### Listing

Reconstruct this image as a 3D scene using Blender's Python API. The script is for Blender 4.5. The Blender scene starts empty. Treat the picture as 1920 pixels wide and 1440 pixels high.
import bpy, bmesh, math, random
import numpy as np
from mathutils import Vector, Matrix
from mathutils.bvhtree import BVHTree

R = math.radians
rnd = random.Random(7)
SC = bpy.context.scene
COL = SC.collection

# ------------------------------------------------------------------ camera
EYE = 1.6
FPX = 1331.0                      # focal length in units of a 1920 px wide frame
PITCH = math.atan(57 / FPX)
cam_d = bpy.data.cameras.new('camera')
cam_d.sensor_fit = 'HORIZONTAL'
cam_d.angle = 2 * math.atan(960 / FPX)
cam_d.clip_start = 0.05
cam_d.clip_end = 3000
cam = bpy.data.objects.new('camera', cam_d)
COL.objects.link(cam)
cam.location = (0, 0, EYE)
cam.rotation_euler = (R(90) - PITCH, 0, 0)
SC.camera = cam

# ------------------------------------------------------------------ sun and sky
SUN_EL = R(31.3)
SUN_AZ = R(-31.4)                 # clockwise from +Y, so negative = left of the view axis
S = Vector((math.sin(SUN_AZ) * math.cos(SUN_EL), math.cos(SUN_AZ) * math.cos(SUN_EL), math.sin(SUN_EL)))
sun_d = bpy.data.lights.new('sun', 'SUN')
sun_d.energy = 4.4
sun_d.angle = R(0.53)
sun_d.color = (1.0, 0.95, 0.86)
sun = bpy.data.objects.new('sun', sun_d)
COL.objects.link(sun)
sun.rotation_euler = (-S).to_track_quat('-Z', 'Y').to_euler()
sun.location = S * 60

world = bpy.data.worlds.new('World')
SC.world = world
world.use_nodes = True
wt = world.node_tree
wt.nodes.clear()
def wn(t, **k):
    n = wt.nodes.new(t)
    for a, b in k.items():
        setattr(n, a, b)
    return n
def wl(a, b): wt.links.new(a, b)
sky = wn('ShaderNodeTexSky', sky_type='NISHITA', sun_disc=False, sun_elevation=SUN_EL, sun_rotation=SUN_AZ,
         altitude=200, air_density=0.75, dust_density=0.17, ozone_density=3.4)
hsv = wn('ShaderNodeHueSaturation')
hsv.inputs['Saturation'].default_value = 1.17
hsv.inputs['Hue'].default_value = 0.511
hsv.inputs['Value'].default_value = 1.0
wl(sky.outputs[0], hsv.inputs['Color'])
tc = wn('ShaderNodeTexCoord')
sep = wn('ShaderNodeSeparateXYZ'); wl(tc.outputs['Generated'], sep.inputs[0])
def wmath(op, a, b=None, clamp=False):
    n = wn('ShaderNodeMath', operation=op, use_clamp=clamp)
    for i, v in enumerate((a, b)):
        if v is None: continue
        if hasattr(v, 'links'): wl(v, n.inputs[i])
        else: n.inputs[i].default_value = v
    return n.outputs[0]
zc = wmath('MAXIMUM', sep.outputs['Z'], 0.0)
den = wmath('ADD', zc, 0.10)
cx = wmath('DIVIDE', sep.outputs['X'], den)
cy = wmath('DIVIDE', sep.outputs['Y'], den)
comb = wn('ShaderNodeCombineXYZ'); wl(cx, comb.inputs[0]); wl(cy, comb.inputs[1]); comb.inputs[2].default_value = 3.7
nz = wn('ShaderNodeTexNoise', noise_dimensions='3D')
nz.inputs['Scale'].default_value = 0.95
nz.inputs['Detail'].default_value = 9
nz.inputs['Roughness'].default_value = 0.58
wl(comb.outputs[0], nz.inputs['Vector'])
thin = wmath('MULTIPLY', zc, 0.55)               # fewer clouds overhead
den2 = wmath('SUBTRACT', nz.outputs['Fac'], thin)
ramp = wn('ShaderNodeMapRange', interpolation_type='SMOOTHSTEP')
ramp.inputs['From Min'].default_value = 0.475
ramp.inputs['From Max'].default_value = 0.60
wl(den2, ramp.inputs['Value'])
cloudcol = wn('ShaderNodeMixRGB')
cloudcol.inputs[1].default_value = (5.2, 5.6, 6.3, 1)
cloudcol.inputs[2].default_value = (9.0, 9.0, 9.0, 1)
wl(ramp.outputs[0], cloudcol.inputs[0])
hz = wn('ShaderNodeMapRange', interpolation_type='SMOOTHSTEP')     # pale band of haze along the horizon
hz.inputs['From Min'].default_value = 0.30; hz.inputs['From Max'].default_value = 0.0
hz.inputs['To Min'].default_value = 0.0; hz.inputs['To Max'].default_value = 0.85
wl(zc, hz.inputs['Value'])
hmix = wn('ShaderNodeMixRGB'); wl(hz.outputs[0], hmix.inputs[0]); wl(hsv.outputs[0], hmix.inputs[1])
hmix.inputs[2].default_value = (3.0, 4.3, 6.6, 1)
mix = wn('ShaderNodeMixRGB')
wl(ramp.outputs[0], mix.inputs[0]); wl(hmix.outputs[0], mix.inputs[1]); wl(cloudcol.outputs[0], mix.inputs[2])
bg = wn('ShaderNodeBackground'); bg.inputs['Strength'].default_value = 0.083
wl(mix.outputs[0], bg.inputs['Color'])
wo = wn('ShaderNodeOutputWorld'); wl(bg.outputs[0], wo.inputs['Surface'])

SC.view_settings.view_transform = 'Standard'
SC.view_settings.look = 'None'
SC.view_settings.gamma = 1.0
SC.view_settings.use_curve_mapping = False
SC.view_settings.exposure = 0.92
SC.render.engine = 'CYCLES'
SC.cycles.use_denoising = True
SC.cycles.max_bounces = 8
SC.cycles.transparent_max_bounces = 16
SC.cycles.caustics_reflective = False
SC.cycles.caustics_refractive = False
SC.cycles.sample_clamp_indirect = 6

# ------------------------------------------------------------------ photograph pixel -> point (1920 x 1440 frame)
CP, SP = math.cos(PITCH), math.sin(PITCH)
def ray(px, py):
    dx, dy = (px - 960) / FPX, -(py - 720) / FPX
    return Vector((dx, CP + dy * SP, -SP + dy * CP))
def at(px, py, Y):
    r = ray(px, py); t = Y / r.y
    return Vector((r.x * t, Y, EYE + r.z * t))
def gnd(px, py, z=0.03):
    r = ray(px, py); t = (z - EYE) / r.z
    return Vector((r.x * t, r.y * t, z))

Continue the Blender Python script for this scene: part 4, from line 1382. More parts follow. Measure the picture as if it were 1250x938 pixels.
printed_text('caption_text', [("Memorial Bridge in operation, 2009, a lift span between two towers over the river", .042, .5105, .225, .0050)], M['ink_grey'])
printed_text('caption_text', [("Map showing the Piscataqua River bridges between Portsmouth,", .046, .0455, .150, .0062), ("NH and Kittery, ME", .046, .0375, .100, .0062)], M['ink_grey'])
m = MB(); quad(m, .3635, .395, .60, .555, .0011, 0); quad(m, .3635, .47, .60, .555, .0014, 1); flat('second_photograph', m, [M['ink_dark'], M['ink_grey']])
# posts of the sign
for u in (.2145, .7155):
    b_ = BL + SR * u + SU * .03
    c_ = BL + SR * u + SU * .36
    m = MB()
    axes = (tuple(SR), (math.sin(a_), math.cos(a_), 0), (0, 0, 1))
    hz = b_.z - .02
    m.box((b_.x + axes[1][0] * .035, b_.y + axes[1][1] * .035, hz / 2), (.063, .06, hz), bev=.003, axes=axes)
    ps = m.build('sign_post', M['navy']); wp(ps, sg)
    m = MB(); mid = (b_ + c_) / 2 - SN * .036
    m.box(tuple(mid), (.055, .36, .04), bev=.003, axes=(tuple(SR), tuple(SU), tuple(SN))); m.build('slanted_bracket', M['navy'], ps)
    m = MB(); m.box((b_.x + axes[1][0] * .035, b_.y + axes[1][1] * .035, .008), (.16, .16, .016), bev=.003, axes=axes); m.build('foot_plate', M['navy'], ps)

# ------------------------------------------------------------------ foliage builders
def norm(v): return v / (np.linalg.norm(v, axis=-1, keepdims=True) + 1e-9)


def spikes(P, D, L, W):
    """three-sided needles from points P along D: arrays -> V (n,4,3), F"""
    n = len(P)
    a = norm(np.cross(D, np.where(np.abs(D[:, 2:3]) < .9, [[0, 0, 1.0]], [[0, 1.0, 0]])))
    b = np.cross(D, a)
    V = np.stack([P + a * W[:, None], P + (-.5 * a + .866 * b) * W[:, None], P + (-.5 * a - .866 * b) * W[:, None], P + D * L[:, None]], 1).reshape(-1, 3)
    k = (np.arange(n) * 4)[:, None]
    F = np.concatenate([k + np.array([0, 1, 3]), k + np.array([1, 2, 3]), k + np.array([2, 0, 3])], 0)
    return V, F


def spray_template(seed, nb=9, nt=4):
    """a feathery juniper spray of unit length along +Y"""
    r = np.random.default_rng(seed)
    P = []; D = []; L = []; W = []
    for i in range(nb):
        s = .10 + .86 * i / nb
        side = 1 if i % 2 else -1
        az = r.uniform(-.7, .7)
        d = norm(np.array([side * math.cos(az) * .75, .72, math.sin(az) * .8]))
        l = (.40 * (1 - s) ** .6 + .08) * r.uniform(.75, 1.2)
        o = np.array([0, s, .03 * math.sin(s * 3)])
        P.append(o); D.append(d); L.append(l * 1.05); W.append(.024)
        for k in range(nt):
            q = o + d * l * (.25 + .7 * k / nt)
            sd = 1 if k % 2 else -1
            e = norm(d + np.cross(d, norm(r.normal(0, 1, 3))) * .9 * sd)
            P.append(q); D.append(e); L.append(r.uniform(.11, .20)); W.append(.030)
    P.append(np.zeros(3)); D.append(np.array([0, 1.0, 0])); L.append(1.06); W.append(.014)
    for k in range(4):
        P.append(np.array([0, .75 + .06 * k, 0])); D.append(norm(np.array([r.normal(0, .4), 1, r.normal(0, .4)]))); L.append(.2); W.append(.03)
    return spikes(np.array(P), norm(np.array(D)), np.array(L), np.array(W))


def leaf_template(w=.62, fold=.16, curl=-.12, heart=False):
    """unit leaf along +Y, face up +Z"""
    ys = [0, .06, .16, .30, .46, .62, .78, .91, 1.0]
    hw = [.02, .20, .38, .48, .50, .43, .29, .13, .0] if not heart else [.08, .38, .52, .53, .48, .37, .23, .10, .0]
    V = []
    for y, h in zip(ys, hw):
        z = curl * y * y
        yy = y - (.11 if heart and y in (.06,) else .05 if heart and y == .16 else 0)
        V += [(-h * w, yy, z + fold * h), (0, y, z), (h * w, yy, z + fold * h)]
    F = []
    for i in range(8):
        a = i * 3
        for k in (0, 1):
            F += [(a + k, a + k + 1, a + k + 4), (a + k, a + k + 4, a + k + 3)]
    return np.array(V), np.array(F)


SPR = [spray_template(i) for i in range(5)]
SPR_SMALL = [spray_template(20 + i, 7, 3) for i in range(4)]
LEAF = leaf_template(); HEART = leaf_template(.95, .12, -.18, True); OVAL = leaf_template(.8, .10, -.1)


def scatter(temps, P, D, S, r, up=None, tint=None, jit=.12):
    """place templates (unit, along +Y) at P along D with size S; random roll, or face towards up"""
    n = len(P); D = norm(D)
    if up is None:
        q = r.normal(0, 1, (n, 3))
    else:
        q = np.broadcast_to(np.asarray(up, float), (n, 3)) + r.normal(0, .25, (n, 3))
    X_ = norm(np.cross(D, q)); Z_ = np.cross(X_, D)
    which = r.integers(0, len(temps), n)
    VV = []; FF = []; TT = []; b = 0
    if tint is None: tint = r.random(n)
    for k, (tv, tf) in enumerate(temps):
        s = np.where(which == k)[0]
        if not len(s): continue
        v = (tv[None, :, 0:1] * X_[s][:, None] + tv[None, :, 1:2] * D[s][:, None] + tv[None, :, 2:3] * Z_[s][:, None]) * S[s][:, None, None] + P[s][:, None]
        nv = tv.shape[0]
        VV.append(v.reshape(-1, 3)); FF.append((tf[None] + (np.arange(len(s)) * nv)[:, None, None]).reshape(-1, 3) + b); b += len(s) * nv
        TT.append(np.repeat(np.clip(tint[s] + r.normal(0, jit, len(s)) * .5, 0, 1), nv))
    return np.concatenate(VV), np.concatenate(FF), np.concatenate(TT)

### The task
Reproduce only the lines from the top of the material through the one bearing "COL = SC.collection", each exactly as it stands.

### Task output
Reconstruct this image as a 3D scene using Blender's Python API. The script is for Blender 4.5. The Blender scene starts empty. Treat the picture as 1920 pixels wide and 1440 pixels high.
import bpy, bmesh, math, random
import numpy as np
from mathutils import Vector, Matrix
from mathutils.bvhtree import BVHTree

R = math.radians
rnd = random.Random(7)
SC = bpy.context.scene
COL = SC.collection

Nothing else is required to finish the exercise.